■ Prompt ■
Reproduce the records below exactly as given.

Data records
==============================
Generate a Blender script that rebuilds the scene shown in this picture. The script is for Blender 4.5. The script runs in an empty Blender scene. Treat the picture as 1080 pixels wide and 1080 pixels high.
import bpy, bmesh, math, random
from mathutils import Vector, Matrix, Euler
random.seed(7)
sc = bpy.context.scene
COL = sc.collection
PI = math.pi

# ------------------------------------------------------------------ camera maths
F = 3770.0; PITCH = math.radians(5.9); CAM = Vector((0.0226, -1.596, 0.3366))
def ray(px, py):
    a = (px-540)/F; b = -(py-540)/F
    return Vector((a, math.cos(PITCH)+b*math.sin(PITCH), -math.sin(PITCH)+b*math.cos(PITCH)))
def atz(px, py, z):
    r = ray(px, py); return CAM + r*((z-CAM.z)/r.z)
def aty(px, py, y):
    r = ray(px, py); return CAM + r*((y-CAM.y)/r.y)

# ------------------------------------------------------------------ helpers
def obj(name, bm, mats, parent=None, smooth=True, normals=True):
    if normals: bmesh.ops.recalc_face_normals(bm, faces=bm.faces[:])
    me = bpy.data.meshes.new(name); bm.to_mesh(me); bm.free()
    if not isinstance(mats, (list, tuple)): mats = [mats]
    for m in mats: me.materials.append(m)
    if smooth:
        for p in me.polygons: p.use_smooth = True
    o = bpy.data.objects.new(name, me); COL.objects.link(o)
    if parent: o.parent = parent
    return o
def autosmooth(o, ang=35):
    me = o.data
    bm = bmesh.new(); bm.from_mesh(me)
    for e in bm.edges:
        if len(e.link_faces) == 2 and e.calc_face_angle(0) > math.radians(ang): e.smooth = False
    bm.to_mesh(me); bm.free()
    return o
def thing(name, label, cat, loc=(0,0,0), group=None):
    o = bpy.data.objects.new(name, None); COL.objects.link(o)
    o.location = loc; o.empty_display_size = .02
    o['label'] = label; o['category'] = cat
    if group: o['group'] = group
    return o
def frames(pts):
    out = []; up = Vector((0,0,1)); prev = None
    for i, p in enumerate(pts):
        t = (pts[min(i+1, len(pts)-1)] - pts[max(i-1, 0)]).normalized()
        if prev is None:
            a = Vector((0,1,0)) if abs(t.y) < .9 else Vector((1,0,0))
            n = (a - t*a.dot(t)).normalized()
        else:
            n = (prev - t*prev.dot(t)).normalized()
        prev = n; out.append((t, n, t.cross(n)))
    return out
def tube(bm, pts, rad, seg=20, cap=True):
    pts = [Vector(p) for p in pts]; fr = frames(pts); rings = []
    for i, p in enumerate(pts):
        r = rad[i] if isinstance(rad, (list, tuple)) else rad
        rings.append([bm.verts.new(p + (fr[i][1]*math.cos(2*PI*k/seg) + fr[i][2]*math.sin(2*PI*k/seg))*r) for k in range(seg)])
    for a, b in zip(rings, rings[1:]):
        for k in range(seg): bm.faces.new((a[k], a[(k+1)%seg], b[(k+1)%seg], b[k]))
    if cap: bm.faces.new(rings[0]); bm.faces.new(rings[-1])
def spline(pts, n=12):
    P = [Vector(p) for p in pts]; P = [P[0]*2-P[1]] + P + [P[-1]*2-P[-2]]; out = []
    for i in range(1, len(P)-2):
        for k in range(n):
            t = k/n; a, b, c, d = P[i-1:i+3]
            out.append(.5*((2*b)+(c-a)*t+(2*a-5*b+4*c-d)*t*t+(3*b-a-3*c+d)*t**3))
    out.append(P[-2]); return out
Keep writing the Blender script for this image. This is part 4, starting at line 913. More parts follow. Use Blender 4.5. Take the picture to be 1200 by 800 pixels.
==============================
■ Answer to the problem ■
Generate a Blender script that rebuilds the scene shown in this picture. The script is for Blender 4.5. The script runs in an empty Blender scene. Treat the picture as 1080 pixels wide and 1080 pixels high.
import bpy, bmesh, math, random
from mathutils import Vector, Matrix, Euler
random.seed(7)
sc = bpy.context.scene
COL = sc.collection
PI = math.pi

# ------------------------------------------------------------------ camera maths
F = 3770.0; PITCH = math.radians(5.9); CAM = Vector((0.0226, -1.596, 0.3366))
def ray(px, py):
    a = (px-540)/F; b = -(py-540)/F
    return Vector((a, math.cos(PITCH)+b*math.sin(PITCH), -math.sin(PITCH)+b*math.cos(PITCH)))
def atz(px, py, z):
    r = ray(px, py); return CAM + r*((z-CAM.z)/r.z)
def aty(px, py, y):
    r = ray(px, py); return CAM + r*((y-CAM.y)/r.y)

# ------------------------------------------------------------------ helpers
def obj(name, bm, mats, parent=None, smooth=True, normals=True):
    if normals: bmesh.ops.recalc_face_normals(bm, faces=bm.faces[:])
    me = bpy.data.meshes.new(name); bm.to_mesh(me); bm.free()
    if not isinstance(mats, (list, tuple)): mats = [mats]
    for m in mats: me.materials.append(m)
    if smooth:
        for p in me.polygons: p.use_smooth = True
    o = bpy.data.objects.new(name, me); COL.objects.link(o)
    if parent: o.parent = parent
    return o
def autosmooth(o, ang=35):
    me = o.data
    bm = bmesh.new(); bm.from_mesh(me)
    for e in bm.edges:
        if len(e.link_faces) == 2 and e.calc_face_angle(0) > math.radians(ang): e.smooth = False
    bm.to_mesh(me); bm.free()
    return o
def thing(name, label, cat, loc=(0,0,0), group=None):
    o = bpy.data.objects.new(name, None); COL.objects.link(o)
    o.location = loc; o.empty_display_size = .02
    o['label'] = label; o['category'] = cat
    if group: o['group'] = group
    return o
def frames(pts):
    out = []; up = Vector((0,0,1)); prev = None
    for i, p in enumerate(pts):
        t = (pts[min(i+1, len(pts)-1)] - pts[max(i-1, 0)]).normalized()
        if prev is None:
            a = Vector((0,1,0)) if abs(t.y) < .9 else Vector((1,0,0))
            n = (a - t*a.dot(t)).normalized()
        else:
            n = (prev - t*prev.dot(t)).normalized()
        prev = n; out.append((t, n, t.cross(n)))
    return out
def tube(bm, pts, rad, seg=20, cap=True):
    pts = [Vector(p) for p in pts]; fr = frames(pts); rings = []
    for i, p in enumerate(pts):
        r = rad[i] if isinstance(rad, (list, tuple)) else rad
        rings.append([bm.verts.new(p + (fr[i][1]*math.cos(2*PI*k/seg) + fr[i][2]*math.sin(2*PI*k/seg))*r) for k in range(seg)])
    for a, b in zip(rings, rings[1:]):
        for k in range(seg): bm.faces.new((a[k], a[(k+1)%seg], b[(k+1)%seg], b[k]))
    if cap: bm.faces.new(rings[0]); bm.faces.new(rings[-1])
def spline(pts, n=12):
    P = [Vector(p) for p in pts]; P = [P[0]*2-P[1]] + P + [P[-1]*2-P[-2]]; out = []
    for i in range(1, len(P)-2):
        for k in range(n):
            t = k/n; a, b, c, d = P[i-1:i+3]
            out.append(.5*((2*b)+(c-a)*t+(2*a-5*b+4*c-d)*t*t+(3*b-a-3*c+d)*t**3))
    out.append(P[-2]); return out
Keep writing the Blender script for this image. This is part 4, starting at line 913. More parts follow. Use Blender 4.5. Take the picture to be 1200 by 800 pixels.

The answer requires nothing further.